## Source material:
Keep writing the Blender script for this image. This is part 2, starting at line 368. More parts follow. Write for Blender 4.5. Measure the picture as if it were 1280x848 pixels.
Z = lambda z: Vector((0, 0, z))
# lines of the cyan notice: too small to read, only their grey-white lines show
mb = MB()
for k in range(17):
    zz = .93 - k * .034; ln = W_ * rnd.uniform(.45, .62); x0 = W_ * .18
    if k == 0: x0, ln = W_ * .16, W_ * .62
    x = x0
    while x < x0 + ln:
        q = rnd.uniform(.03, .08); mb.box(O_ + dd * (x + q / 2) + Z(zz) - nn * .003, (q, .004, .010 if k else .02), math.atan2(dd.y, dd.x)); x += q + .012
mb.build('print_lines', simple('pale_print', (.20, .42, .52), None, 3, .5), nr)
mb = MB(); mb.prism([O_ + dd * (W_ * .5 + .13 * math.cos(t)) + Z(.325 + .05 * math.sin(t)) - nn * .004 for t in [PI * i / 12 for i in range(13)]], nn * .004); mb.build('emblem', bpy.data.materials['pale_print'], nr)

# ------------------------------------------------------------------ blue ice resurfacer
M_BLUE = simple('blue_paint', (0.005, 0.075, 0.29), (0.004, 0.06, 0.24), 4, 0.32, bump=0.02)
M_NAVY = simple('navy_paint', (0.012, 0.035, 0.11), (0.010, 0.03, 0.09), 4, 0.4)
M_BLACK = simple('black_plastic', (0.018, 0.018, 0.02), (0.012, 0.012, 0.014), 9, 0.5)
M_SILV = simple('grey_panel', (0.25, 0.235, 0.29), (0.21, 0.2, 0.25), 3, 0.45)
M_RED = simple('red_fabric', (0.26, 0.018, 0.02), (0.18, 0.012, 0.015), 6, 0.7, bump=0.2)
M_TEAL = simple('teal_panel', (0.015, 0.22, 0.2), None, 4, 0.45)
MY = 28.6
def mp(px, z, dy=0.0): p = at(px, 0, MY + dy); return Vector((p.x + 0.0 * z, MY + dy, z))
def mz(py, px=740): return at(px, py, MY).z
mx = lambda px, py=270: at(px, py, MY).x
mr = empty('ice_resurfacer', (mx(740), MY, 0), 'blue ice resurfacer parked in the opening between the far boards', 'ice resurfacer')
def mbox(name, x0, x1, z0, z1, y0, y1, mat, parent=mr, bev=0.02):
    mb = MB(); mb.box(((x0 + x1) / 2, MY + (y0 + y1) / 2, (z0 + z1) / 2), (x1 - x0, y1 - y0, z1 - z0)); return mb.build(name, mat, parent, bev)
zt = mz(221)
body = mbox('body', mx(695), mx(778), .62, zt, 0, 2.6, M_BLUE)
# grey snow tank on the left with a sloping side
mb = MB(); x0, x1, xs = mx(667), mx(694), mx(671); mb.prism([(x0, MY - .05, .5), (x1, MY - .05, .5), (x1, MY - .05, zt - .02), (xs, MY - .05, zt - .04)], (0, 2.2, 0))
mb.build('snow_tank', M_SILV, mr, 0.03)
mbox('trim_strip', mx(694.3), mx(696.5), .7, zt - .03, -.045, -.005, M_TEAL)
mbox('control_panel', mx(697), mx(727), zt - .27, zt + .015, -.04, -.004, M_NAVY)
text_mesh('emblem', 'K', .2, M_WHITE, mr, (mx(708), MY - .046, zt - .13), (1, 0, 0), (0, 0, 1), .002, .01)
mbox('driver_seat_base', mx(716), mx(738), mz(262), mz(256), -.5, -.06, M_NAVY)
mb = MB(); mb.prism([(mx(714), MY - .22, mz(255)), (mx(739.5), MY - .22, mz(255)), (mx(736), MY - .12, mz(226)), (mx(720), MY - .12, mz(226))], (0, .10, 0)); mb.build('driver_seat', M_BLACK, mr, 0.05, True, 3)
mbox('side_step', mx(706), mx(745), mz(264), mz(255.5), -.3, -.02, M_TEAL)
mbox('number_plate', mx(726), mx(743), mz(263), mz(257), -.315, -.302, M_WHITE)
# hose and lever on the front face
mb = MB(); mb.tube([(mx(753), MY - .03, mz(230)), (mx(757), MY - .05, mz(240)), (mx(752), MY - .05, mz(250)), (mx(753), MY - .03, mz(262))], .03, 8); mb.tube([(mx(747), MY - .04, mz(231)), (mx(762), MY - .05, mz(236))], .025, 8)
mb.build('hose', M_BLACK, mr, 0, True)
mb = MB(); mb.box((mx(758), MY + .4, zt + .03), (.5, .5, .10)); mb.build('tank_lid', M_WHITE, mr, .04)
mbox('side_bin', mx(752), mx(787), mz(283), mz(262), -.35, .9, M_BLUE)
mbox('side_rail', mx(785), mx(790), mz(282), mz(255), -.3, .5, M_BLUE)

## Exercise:
Reproduce all the data word for word.

## Written answer:
Keep writing the Blender script for this image. This is part 2, starting at line 368. More parts follow. Write for Blender 4.5. Measure the picture as if it were 1280x848 pixels.
Z = lambda z: Vector((0, 0, z))
# lines of the cyan notice: too small to read, only their grey-white lines show
mb = MB()
for k in range(17):
    zz = .93 - k * .034; ln = W_ * rnd.uniform(.45, .62); x0 = W_ * .18
    if k == 0: x0, ln = W_ * .16, W_ * .62
    x = x0
    while x < x0 + ln:
        q = rnd.uniform(.03, .08); mb.box(O_ + dd * (x + q / 2) + Z(zz) - nn * .003, (q, .004, .010 if k else .02), math.atan2(dd.y, dd.x)); x += q + .012
mb.build('print_lines', simple('pale_print', (.20, .42, .52), None, 3, .5), nr)
mb = MB(); mb.prism([O_ + dd * (W_ * .5 + .13 * math.cos(t)) + Z(.325 + .05 * math.sin(t)) - nn * .004 for t in [PI * i / 12 for i in range(13)]], nn * .004); mb.build('emblem', bpy.data.materials['pale_print'], nr)

# ------------------------------------------------------------------ blue ice resurfacer
M_BLUE = simple('blue_paint', (0.005, 0.075, 0.29), (0.004, 0.06, 0.24), 4, 0.32, bump=0.02)
M_NAVY = simple('navy_paint', (0.012, 0.035, 0.11), (0.010, 0.03, 0.09), 4, 0.4)
M_BLACK = simple('black_plastic', (0.018, 0.018, 0.02), (0.012, 0.012, 0.014), 9, 0.5)
M_SILV = simple('grey_panel', (0.25, 0.235, 0.29), (0.21, 0.2, 0.25), 3, 0.45)
M_RED = simple('red_fabric', (0.26, 0.018, 0.02), (0.18, 0.012, 0.015), 6, 0.7, bump=0.2)
M_TEAL = simple('teal_panel', (0.015, 0.22, 0.2), None, 4, 0.45)
MY = 28.6
def mp(px, z, dy=0.0): p = at(px, 0, MY + dy); return Vector((p.x + 0.0 * z, MY + dy, z))
def mz(py, px=740): return at(px, py, MY).z
mx = lambda px, py=270: at(px, py, MY).x
mr = empty('ice_resurfacer', (mx(740), MY, 0), 'blue ice resurfacer parked in the opening between the far boards', 'ice resurfacer')
def mbox(name, x0, x1, z0, z1, y0, y1, mat, parent=mr, bev=0.02):
    mb = MB(); mb.box(((x0 + x1) / 2, MY + (y0 + y1) / 2, (z0 + z1) / 2), (x1 - x0, y1 - y0, z1 - z0)); return mb.build(name, mat, parent, bev)
zt = mz(221)
body = mbox('body', mx(695), mx(778), .62, zt, 0, 2.6, M_BLUE)
# grey snow tank on the left with a sloping side
mb = MB(); x0, x1, xs = mx(667), mx(694), mx(671); mb.prism([(x0, MY - .05, .5), (x1, MY - .05, .5), (x1, MY - .05, zt - .02), (xs, MY - .05, zt - .04)], (0, 2.2, 0))
mb.build('snow_tank', M_SILV, mr, 0.03)
mbox('trim_strip', mx(694.3), mx(696.5), .7, zt - .03, -.045, -.005, M_TEAL)
mbox('control_panel', mx(697), mx(727), zt - .27, zt + .015, -.04, -.004, M_NAVY)
text_mesh('emblem', 'K', .2, M_WHITE, mr, (mx(708), MY - .046, zt - .13), (1, 0, 0), (0, 0, 1), .002, .01)
mbox('driver_seat_base', mx(716), mx(738), mz(262), mz(256), -.5, -.06, M_NAVY)
mb = MB(); mb.prism([(mx(714), MY - .22, mz(255)), (mx(739.5), MY - .22, mz(255)), (mx(736), MY - .12, mz(226)), (mx(720), MY - .12, mz(226))], (0, .10, 0)); mb.build('driver_seat', M_BLACK, mr, 0.05, True, 3)
mbox('side_step', mx(706), mx(745), mz(264), mz(255.5), -.3, -.02, M_TEAL)
mbox('number_plate', mx(726), mx(743), mz(263), mz(257), -.315, -.302, M_WHITE)
# hose and lever on the front face
mb = MB(); mb.tube([(mx(753), MY - .03, mz(230)), (mx(757), MY - .05, mz(240)), (mx(752), MY - .05, mz(250)), (mx(753), MY - .03, mz(262))], .03, 8); mb.tube([(mx(747), MY - .04, mz(231)), (mx(762), MY - .05, mz(236))], .025, 8)
mb.build('hose', M_BLACK, mr, 0, True)
mb = MB(); mb.box((mx(758), MY + .4, zt + .03), (.5, .5, .10)); mb.build('tank_lid', M_WHITE, mr, .04)
mbox('side_bin', mx(752), mx(787), mz(283), mz(262), -.35, .9, M_BLUE)
mbox('side_rail', mx(785), mx(790), mz(282), mz(255), -.3, .5, M_BLUE)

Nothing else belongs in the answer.